Além do canal de denúncia, há sete anos, funciona na Suzano um comitê de conduta que atua de forma independente e se reporta diretamente ao conselho de administração. Carlos Griner é o líder do grupo, no qual participam também executivos do jurídico, da auditoria e de controles internos (setor que foi incrementado há um ano para absorver novas atividades de compliance e riscos). “As quatro áreas têm voz ativa e autonomia para tomar decisões. Podemos deliberar sobre o comportamento de qualquer subordinado, do operador de fábrica ao presidente da empresa”, afirma Griner. O canal de denúncia vai reforçar o trabalho da equipe, trazendo informações sobre casos de corrupção, assédio moral, fraudes contábeis e outros.

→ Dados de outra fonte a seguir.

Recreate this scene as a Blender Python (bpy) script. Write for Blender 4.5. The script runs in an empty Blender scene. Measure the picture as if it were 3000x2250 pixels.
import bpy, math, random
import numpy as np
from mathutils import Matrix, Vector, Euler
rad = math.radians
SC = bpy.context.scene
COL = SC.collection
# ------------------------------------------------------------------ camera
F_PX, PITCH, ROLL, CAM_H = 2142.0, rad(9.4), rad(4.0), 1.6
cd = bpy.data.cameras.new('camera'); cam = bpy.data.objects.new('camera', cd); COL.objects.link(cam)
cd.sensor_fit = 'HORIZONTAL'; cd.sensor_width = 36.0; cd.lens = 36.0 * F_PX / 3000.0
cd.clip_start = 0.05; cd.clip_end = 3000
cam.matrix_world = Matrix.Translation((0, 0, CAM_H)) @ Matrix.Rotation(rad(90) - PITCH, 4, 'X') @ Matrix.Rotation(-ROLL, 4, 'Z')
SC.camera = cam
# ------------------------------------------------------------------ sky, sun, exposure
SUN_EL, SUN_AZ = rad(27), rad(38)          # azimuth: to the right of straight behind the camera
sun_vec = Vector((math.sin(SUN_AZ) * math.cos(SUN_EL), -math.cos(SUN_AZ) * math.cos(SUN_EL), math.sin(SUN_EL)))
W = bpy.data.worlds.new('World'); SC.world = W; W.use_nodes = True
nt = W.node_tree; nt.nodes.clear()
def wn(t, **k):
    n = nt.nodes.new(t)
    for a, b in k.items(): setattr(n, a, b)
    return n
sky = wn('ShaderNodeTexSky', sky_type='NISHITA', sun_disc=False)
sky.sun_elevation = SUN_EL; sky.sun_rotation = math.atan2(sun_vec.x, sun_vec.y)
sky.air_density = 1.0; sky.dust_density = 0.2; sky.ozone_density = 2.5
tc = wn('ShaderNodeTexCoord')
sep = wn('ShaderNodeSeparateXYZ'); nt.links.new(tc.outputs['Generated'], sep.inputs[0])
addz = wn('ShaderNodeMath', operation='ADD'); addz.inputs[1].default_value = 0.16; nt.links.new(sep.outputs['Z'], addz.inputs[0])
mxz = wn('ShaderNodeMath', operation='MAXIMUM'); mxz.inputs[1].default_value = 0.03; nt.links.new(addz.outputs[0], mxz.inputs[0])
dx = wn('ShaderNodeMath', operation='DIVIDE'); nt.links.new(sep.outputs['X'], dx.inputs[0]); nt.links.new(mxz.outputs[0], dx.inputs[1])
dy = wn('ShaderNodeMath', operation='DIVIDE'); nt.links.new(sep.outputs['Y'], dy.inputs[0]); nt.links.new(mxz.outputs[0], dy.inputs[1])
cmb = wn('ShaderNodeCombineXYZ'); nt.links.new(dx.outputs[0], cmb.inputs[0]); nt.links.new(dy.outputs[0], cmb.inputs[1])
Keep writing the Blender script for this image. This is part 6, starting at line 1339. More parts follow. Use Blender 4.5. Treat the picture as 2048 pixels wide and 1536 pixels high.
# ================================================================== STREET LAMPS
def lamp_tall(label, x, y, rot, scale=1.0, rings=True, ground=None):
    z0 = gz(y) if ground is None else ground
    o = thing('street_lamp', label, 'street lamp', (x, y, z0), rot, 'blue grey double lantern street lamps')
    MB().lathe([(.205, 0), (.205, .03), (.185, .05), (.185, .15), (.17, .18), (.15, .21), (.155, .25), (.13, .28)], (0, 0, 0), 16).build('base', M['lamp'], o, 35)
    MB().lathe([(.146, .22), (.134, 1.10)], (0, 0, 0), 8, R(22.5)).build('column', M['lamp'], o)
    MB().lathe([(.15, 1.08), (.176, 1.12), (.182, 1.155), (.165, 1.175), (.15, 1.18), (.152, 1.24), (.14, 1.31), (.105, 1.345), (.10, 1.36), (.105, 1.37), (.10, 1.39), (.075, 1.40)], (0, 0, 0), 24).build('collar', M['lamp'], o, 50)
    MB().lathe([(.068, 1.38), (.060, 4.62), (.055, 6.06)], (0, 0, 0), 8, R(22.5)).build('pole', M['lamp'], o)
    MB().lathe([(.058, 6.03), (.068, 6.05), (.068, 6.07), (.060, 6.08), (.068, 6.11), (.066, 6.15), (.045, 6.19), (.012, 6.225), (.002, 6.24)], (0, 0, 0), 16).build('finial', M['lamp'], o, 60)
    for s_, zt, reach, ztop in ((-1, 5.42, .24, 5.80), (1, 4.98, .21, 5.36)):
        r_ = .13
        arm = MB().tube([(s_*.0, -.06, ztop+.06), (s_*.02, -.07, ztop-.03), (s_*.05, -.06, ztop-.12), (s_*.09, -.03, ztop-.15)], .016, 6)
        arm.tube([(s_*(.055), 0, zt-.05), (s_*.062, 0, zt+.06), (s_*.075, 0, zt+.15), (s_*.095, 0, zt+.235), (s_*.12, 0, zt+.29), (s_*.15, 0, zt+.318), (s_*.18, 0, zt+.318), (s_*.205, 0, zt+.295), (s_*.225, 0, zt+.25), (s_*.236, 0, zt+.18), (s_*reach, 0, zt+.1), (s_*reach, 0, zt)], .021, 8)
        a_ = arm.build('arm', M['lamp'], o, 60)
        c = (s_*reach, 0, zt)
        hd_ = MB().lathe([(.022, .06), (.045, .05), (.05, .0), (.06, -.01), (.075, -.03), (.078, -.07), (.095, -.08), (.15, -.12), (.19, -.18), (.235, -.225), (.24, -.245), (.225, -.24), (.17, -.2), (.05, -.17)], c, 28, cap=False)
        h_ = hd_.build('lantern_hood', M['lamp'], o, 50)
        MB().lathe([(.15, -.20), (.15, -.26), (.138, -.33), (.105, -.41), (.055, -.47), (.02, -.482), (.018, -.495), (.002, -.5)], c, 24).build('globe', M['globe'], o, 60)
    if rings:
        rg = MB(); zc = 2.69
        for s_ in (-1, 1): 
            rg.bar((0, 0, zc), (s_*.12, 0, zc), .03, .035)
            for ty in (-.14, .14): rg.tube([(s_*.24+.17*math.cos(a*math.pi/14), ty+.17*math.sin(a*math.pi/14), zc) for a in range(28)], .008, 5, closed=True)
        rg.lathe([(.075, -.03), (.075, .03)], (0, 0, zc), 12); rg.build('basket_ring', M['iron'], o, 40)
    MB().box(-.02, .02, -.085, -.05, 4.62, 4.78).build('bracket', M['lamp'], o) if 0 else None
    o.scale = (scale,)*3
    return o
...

Iniciativas como as da Suzano e da Air Liquid são uma exceção do mundo corporativo. “O Brasil é um país que reage à corrupção, mas não tem ainda uma cultura de prevenção”, afirma Cynthia Catlett, sócia responsável pela área de investigação de fraudes da FTI Consulting. Segundo ela, é comum encontrar apenas o departamento jurídico ou de auditoria cuidando de aspectos que deveriam ser do compliance e também do RH. “A discussão fica restrita a processos e punições, e não se faz o desenvolvimento das pessoas”, diz Cynthia. As empresas pegas na operação Lava Jato, por exemplo, só agora correram atrás do prejuízo. A Petrobras lançou o seu canal de denúncia sobre fraudes em licitações e contratos apenas em novembro de 2015, um ano após a Lava Jato começar. No primeiro mês, recebeu quase 225 acusações de irregularidades.
O trabalho pela frente é árduo — mas sem volta. “As organizações estão aprendendo que a precaução e a prudência são os melhores caminhos para conservar sua reputação”, diz Cynthia.